● YOUR INSTRUCTIONS:
What is wanted is an exact restatement of the lines from the one with "Write part 5" through the one with "MB().tube([p + UP", both included, and of no other lines.

● PROVIDED RECORDS:
-- Begin --
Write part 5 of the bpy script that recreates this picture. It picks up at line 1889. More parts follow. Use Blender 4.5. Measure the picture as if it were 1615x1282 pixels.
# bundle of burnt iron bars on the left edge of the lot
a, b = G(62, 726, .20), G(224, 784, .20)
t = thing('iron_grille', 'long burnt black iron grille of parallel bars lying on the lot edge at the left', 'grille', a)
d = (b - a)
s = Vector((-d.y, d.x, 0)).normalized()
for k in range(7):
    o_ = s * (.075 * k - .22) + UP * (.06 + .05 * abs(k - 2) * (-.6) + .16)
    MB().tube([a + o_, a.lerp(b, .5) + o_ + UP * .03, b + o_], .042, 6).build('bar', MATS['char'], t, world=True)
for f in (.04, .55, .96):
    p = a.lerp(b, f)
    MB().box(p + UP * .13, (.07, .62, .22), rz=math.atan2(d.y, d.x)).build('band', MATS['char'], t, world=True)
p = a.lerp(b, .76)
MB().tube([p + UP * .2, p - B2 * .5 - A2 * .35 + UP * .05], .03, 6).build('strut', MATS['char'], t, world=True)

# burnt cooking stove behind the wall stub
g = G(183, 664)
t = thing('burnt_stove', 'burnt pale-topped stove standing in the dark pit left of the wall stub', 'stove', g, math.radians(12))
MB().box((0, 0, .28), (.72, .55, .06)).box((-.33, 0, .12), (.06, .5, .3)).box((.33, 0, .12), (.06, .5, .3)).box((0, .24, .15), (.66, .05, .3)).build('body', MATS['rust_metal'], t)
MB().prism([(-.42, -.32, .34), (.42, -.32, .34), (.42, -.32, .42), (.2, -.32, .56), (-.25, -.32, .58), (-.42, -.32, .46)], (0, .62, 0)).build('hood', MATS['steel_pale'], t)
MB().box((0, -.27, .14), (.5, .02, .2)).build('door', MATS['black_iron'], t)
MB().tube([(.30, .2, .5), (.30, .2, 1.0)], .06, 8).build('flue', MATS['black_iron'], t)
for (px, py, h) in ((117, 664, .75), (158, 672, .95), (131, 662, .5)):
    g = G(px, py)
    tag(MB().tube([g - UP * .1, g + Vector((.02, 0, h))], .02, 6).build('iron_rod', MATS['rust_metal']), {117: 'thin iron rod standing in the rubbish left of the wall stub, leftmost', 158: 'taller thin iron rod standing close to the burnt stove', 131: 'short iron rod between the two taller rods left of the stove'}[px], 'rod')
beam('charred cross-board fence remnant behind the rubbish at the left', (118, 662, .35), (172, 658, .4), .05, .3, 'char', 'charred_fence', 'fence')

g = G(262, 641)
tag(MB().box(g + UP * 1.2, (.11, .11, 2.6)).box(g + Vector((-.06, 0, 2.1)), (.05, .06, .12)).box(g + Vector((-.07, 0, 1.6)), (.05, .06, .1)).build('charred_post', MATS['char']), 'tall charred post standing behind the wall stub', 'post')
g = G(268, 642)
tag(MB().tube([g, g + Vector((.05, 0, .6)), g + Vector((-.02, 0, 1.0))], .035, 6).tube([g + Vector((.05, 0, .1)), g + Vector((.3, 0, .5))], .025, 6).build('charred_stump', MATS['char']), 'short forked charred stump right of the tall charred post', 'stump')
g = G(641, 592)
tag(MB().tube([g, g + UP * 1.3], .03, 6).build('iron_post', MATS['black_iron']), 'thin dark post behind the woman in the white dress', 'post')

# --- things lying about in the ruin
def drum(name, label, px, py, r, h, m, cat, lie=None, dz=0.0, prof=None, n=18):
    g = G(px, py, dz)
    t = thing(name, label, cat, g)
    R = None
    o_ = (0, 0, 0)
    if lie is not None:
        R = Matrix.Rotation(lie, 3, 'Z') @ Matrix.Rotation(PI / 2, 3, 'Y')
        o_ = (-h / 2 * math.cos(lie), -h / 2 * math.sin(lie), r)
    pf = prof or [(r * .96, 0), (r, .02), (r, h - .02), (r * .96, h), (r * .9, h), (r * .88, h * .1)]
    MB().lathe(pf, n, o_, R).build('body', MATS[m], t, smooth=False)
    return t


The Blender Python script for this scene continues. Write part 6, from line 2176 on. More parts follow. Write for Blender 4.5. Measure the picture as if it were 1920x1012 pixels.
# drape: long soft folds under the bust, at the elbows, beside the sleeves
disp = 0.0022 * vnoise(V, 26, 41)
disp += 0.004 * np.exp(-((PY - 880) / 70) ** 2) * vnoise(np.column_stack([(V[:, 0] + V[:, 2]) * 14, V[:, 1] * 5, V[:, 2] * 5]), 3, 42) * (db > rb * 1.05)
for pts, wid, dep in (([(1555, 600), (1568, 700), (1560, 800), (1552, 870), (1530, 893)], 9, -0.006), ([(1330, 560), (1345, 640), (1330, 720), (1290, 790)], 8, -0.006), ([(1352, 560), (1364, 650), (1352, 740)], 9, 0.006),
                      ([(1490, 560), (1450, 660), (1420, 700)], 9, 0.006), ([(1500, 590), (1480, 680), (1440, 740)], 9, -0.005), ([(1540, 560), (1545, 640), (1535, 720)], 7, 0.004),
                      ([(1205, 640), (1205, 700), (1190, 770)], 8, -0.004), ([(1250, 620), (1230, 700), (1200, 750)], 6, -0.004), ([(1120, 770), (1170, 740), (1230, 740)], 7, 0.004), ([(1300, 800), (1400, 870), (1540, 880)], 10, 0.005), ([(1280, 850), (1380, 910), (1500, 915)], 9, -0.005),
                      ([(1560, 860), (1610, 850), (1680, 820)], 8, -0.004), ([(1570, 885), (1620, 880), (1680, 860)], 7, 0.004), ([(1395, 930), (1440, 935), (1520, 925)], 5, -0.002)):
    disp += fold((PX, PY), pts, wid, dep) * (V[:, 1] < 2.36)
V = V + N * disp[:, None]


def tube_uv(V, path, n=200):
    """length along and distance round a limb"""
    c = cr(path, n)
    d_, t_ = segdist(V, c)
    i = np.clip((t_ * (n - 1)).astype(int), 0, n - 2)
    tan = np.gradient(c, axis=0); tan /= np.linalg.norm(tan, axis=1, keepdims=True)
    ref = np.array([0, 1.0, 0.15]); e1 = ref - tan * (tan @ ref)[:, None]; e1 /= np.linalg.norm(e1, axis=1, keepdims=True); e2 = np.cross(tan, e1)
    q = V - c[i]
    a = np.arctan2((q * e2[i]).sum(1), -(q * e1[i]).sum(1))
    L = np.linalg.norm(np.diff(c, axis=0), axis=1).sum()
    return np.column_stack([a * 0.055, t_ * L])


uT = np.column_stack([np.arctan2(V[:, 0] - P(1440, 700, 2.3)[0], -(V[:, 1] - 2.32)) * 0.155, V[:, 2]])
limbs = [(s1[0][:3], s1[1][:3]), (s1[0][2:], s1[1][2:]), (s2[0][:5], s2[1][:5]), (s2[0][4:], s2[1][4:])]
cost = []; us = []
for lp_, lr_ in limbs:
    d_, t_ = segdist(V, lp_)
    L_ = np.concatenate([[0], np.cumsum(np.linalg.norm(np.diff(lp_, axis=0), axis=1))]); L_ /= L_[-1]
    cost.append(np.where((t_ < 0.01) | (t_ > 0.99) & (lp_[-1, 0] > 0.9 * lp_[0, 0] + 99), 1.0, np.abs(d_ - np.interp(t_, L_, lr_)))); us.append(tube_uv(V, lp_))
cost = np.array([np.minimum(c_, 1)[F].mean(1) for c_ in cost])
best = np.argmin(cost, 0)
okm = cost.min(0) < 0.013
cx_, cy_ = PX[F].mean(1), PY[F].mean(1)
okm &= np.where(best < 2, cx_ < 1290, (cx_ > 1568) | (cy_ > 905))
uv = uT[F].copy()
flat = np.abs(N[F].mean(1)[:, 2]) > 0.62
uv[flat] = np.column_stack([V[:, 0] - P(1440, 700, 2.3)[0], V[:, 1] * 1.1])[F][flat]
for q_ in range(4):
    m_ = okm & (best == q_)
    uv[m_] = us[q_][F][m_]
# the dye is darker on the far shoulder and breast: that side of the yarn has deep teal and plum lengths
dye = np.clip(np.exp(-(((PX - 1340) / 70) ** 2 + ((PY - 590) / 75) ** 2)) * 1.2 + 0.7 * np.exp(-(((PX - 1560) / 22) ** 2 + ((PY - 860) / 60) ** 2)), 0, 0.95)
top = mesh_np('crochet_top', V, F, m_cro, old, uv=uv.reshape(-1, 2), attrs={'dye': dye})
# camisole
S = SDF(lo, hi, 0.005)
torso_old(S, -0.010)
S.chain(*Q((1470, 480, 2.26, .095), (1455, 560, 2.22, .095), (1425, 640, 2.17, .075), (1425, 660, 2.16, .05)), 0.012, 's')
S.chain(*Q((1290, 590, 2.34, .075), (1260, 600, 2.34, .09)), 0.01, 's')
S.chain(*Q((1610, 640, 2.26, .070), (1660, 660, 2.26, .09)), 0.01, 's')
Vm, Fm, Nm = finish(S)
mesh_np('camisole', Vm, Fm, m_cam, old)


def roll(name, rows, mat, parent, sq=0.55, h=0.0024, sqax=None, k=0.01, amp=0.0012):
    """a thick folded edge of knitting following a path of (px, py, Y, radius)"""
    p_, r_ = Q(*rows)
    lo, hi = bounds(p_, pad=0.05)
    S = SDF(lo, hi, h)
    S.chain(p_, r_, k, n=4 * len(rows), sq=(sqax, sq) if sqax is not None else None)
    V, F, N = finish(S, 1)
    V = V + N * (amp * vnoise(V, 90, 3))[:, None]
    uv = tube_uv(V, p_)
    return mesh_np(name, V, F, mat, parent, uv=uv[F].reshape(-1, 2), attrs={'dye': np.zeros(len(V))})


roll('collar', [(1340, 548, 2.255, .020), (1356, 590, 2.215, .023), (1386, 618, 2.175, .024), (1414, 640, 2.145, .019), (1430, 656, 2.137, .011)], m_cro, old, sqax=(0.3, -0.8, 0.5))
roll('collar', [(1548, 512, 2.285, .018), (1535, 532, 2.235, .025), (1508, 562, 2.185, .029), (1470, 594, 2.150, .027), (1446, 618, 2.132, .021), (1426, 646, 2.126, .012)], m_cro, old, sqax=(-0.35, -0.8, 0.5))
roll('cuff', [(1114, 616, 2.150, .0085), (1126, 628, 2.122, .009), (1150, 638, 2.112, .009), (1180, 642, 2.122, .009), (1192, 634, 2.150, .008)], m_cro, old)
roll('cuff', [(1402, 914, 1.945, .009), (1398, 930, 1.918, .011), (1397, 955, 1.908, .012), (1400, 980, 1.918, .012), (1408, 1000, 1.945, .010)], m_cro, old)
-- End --
-- Begin --
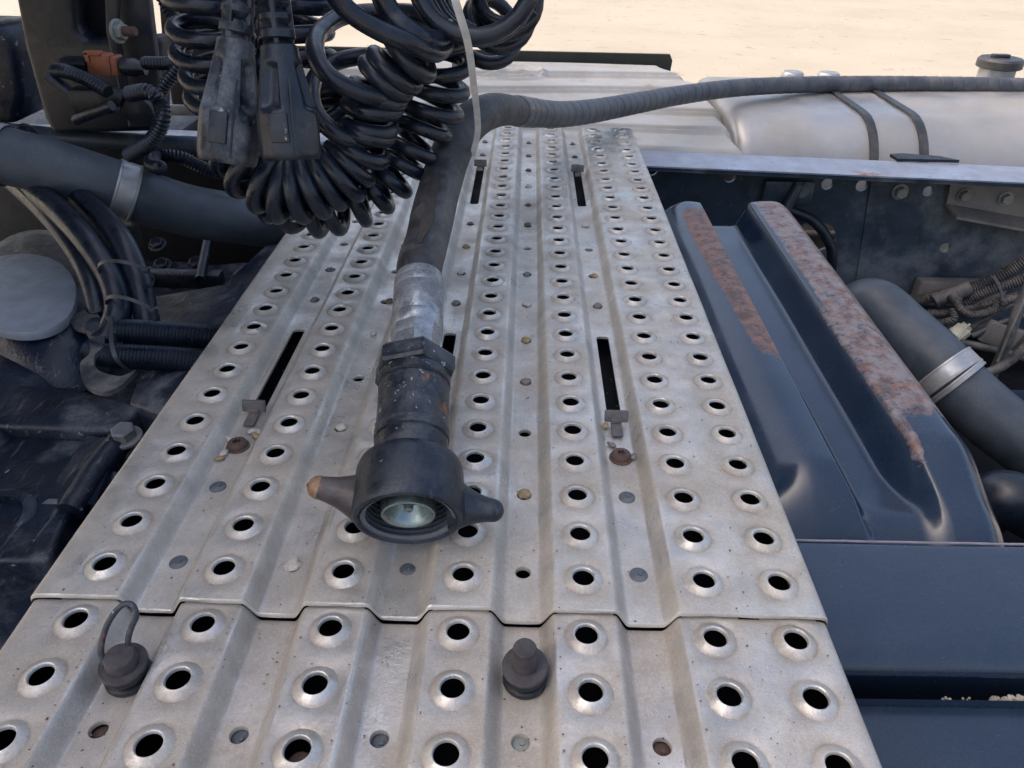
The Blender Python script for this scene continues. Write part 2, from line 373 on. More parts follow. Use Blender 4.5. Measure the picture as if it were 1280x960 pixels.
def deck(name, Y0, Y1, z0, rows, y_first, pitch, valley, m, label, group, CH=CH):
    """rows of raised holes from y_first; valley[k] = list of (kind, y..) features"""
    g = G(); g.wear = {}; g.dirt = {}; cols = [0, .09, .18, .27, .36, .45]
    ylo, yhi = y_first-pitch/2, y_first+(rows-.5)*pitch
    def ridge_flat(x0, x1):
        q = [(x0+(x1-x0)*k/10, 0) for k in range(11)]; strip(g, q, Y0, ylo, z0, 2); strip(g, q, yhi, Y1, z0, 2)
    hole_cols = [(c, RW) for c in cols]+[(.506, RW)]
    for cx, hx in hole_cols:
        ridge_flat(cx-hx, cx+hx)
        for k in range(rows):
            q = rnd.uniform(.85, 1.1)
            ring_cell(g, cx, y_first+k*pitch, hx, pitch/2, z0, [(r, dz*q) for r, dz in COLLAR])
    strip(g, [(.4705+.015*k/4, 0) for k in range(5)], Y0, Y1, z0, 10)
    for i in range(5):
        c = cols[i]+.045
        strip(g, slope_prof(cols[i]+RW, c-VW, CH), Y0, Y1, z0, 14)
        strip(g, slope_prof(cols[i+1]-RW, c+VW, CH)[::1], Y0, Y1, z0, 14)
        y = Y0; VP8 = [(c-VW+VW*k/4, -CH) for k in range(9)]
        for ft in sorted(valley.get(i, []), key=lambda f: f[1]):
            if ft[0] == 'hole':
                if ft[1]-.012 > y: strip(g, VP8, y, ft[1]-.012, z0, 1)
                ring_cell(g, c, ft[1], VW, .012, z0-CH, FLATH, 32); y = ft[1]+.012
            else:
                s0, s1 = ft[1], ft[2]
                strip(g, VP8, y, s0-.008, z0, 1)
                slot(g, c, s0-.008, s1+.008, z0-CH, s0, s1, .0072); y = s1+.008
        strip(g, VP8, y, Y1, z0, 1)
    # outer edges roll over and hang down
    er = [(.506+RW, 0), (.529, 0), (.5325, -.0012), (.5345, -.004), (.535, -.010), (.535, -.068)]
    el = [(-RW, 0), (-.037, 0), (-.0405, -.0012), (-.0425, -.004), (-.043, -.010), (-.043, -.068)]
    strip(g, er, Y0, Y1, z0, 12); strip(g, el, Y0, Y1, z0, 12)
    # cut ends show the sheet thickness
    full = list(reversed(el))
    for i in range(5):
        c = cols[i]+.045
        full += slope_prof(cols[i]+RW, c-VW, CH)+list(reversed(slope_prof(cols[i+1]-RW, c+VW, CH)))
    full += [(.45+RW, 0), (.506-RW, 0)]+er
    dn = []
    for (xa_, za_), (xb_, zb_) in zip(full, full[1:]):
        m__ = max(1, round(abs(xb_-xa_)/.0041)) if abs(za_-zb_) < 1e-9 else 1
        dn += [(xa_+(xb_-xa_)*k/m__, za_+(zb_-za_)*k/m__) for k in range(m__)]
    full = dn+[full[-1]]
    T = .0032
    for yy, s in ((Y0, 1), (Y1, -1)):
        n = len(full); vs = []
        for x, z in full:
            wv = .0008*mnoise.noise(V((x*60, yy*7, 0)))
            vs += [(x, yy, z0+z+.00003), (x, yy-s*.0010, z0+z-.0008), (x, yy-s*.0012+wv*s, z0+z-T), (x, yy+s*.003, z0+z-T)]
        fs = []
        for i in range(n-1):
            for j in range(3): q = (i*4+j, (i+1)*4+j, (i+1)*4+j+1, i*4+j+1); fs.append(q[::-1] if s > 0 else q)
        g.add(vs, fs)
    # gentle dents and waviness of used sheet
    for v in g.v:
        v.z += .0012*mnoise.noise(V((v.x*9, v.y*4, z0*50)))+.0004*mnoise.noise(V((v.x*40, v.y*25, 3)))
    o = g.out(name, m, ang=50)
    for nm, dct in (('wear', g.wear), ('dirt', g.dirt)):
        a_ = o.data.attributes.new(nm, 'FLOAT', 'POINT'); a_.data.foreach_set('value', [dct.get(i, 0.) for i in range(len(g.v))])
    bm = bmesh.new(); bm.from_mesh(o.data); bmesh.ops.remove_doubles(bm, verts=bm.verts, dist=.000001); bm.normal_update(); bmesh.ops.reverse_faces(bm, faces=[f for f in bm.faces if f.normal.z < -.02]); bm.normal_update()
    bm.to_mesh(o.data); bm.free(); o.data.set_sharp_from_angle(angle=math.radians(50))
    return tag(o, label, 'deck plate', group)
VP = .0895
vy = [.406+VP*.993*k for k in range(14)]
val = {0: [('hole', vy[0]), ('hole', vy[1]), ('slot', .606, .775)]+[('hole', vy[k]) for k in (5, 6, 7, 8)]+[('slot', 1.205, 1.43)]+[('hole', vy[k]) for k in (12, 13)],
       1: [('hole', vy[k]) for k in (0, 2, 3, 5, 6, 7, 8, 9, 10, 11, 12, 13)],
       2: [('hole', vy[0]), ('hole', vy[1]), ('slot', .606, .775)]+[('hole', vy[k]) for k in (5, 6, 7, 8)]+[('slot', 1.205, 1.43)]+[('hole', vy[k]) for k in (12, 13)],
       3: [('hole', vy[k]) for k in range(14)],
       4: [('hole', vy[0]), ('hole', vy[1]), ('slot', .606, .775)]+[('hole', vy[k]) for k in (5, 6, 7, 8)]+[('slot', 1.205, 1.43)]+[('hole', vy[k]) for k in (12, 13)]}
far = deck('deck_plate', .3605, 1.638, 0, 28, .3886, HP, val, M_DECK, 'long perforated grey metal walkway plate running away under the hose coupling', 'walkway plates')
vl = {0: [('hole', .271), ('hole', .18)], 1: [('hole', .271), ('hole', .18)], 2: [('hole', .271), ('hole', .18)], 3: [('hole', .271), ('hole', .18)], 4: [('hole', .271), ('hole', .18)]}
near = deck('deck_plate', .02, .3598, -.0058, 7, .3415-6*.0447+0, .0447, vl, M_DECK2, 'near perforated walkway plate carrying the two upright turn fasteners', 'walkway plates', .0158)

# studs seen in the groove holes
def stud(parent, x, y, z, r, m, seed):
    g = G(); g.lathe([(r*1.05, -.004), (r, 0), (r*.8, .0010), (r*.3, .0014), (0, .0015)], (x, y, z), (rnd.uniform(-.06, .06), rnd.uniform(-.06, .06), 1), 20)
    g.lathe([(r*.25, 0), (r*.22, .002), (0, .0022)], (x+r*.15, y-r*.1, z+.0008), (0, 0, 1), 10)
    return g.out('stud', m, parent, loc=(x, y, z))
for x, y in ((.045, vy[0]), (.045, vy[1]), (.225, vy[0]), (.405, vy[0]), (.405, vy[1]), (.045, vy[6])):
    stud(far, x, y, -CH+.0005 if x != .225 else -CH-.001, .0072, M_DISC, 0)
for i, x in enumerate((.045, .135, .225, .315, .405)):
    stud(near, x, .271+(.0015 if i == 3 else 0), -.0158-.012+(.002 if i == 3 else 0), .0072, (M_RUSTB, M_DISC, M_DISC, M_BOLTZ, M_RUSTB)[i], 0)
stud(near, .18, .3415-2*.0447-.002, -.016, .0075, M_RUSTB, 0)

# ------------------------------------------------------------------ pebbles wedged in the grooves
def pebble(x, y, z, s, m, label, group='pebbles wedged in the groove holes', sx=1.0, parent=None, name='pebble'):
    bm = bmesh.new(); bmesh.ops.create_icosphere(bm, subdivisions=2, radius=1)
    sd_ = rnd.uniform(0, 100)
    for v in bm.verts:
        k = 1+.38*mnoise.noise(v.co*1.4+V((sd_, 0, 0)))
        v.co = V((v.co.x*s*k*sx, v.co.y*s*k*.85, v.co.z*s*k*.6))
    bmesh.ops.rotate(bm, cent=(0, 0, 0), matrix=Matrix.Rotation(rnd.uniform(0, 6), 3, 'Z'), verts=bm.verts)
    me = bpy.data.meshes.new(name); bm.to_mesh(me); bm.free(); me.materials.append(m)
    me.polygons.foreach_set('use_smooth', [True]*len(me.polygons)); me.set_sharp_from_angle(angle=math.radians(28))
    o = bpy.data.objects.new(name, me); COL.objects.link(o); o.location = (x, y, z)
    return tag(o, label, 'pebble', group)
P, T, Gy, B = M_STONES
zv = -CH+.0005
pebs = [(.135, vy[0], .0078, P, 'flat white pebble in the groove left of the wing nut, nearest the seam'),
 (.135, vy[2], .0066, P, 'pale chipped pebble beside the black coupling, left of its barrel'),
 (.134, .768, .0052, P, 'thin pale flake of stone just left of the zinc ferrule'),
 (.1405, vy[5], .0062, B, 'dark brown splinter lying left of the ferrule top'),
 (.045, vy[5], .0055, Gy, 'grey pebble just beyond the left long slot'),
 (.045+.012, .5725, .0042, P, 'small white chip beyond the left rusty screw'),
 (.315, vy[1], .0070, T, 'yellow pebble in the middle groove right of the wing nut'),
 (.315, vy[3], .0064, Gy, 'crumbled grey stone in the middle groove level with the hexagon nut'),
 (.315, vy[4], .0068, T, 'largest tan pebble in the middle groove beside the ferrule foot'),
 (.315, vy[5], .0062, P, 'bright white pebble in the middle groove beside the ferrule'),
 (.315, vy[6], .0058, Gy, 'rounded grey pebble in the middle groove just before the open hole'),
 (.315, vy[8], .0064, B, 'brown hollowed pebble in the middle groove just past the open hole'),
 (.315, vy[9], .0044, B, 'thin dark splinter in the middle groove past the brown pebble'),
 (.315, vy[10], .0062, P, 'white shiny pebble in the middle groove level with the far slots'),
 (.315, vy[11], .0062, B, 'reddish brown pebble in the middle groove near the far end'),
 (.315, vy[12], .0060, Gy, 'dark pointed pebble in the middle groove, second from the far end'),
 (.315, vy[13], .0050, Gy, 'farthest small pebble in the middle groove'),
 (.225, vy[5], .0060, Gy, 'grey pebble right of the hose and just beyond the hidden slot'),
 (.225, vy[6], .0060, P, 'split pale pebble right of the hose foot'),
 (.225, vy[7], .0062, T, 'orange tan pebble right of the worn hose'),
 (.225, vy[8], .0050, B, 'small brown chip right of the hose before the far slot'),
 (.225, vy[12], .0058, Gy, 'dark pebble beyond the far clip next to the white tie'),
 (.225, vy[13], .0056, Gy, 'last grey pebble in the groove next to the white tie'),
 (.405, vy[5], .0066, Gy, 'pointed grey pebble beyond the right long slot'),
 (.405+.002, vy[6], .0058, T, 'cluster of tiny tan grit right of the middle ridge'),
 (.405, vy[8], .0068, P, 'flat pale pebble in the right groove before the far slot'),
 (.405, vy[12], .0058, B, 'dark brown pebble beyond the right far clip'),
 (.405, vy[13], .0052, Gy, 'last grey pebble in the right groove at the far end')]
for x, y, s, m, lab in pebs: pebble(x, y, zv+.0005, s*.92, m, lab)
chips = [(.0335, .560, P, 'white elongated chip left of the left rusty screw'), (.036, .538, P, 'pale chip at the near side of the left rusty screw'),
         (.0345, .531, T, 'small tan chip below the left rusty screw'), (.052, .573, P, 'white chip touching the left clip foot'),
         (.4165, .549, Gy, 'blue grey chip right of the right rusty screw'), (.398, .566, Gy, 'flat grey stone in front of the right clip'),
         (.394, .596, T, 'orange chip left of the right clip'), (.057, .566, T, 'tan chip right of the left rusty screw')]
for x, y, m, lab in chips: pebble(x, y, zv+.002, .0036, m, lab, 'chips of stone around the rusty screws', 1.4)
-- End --
-- Begin --
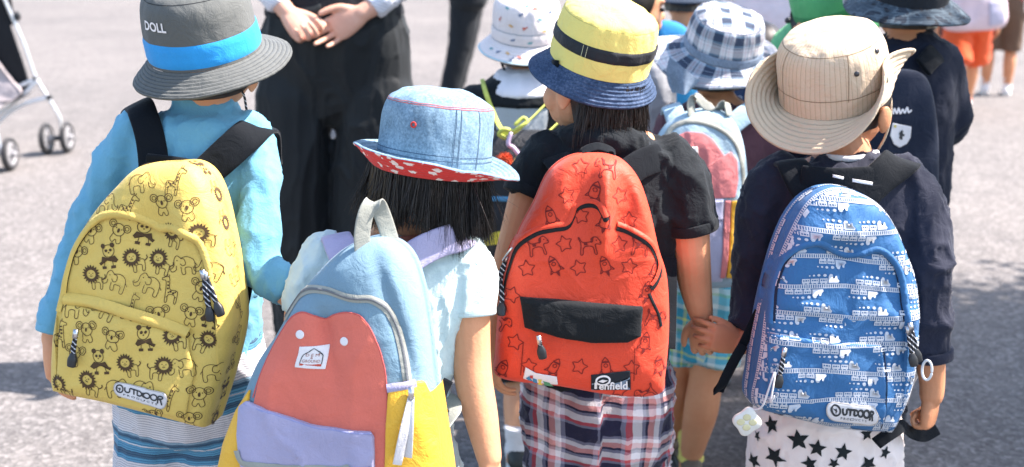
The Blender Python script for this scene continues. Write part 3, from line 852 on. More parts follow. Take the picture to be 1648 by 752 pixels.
-- End --
● SOLUTION FOR THIS PROBLEM:
Write part 5 of the bpy script that recreates this picture. It picks up at line 1889. More parts follow. Use Blender 4.5. Measure the picture as if it were 1615x1282 pixels.
# bundle of burnt iron bars on the left edge of the lot
a, b = G(62, 726, .20), G(224, 784, .20)
t = thing('iron_grille', 'long burnt black iron grille of parallel bars lying on the lot edge at the left', 'grille', a)
d = (b - a)
s = Vector((-d.y, d.x, 0)).normalized()
for k in range(7):
    o_ = s * (.075 * k - .22) + UP * (.06 + .05 * abs(k - 2) * (-.6) + .16)
    MB().tube([a + o_, a.lerp(b, .5) + o_ + UP * .03, b + o_], .042, 6).build('bar', MATS['char'], t, world=True)
for f in (.04, .55, .96):
    p = a.lerp(b, f)
    MB().box(p + UP * .13, (.07, .62, .22), rz=math.atan2(d.y, d.x)).build('band', MATS['char'], t, world=True)
p = a.lerp(b, .76)
MB().tube([p + UP * .2, p - B2 * .5 - A2 * .35 + UP * .05], .03, 6).build('strut', MATS['char'], t, world=True)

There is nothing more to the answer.